Lonnise Janelle Andrews, 45, of Macon, was sentenced to serve 51 months in prison to be followed by three years of supervised release and ordered to pay $331,758 in restitution to the IRS by U.S. District Marc T. Treadwell on Jan. 23. Andrews previously pleaded guilty to one count of making and subscribing a false return, one count of false claim for a tax credit and one count of false claim for a refund on Sept. 11, 2023. Andrews is not eligible for parole.

“These schemes are costly to all involved; our office will seek justice on behalf of those who are victims of fraud, whether it is small businesses or taxpayers,” said U.S. Attorney Peter D. Leary. “People engaged in fraud are breaking federal law and will be held accountable for these crimes.”

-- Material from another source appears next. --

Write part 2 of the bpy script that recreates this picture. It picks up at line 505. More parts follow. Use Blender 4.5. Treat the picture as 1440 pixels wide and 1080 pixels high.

“The hearings today serve as a warning to individuals who commit fraud upon others and the U.S. government that their criminal acts will come with consequences,” said Demetrius Hardeman, Acting Special Agent in Charge, IRS Criminal Investigation, Atlanta Field Office. “IRS Criminal Investigation special agents and our law enforcement partners will continue investigating and bringing to justice those who participate in illicit schemes to enrich themselves.”

“These fraud scams, although not violent, are not victimless and can be devastating to local business and ruin livelihoods,” said Robert Gibbs, Supervisory Senior Resident Agent of FBI Atlanta’s Macon office. “The FBI is dedicated to working with our partners to hold anyone accountable who would steal from hard working and honest individuals, rather than put in the work themselves.”

According to court documents in the Wells case, Eva Wells was the Office Manager for Mid-Georgia Sales and was responsible for its finances, including issuing weekly payroll and making other payments on behalf of the business. Her son, Billy Lee Wells, Jr., was also employed at Mid-Georgia Sales, working in IT and sales. In Dec. 2008, Eva Wells began writing unauthorized checks to herself and her son from the company’s general operating fund, as opposed to the account used for payroll. When the theft was discovered, a full accounting was conducted. Between Dec. 31, 2008, and May 10, 2019, Eva Wells wrote a total of $3,404,772.22 in unauthorized checks to Billy Lee Wells, Jr. which were either cashed or deposited in his bank account. In addition to the checks made to Billy Lee Wells, Jr., Eva Wells also wrote unauthorized checks to herself which she cashed or deposited into her bank account.

For information about the Andrews case, please visit

The Wells case was investigated by FBI, IRS and the Bibb County Sheriff’s Office. The Andrews case was investigated by IRS.

Assistant U.S. Attorney Elizabeth Howard is prosecuting both cases for the Government.